Emmanuel Macron a fait depuis longtemps cette analyse. Le président français avait été d’ailleurs le premier dirigeant d’importance à se rendre dans le royaume après l’émotion suscitée par l’affaire Khashoggi. Le revers humiliant essuyé par son homologue des Etats-Unis, Joe Biden, qui s’était rendu piteusement à Djedda en 2022 pour quémander en vain une hausse de la production de pétrole après avoir juré qu’il ferait du prince un « paria », n’a pu que le conforter dans la conviction que les pays occidentaux n’étaient pas en mesure de l’ostraciser au nom des valeurs qu’ils prétendent défendre.

En quelques mois, le royaume a multiplié les signes d’indépendance. Etroitement lié militairement, des décennies durant, aux Etats-Unis, il a conclu un rapprochement avec l’Iran sous les auspices du grand rival de Washington, Pékin. L’Arabie saoudite, qui se tient obstinément à distance dans le conflit ukrainien, a également affiché publiquement ses désaccords avec Moscou en matière de niveaux de production de pétrole.

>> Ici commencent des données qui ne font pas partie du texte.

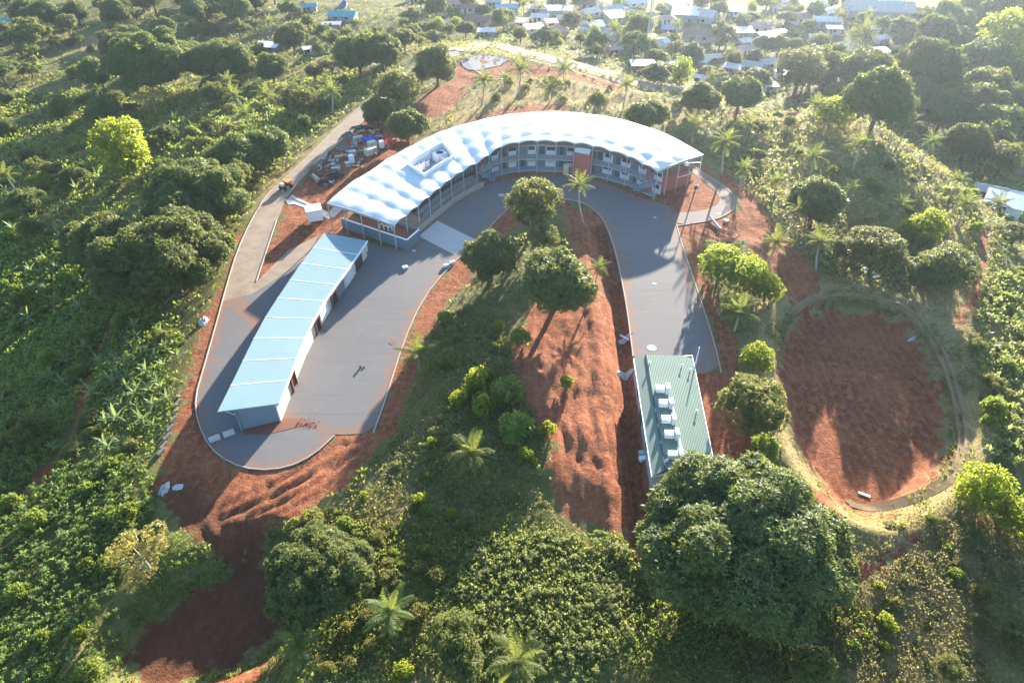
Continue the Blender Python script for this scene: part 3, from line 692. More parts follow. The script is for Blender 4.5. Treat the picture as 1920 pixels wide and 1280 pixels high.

Longtemps, les pays attachés au libéralisme politique et à la défense des droits humains ont rivalisé d’hypocrisie avec le royaume saoudien dans l’espoir de contrats mirifiques qui relevaient souvent de mirages. Ils sont contraints aujourd’hui d’en rabattre pour éviter que le prince héritier s’éloigne plus encore de leur camp.

Ce réalisme, ou proclamé tel, n’est évidemment guère glorieux. Il ne peut se justifier que s’il produit des résultats là où Riyad peut faire jouer son influence, qu’il s’agisse du conflit ukrainien ou de l’impasse politique qui paralyse le Liban.

Mohammed Ben Salman doit comprendre comme tous ses pairs autocrates que les intérêts d’un pays, dans les désordres que traverse le monde, sont rarement étroitement nationaux et plus sûrement communs au plus grand nombre. Qu’il s’agisse de la lutte contre le dérèglement climatique, du respect de la Charte des Nations unies et de ses principes comme la souveraineté et l’intégrité territoriale de ses membres, ou encore de la riposte aux nouvelles pandémies, les preuves s’accumulent à l’appui de cette évidence. C’est être réellement réaliste que de le rappeler.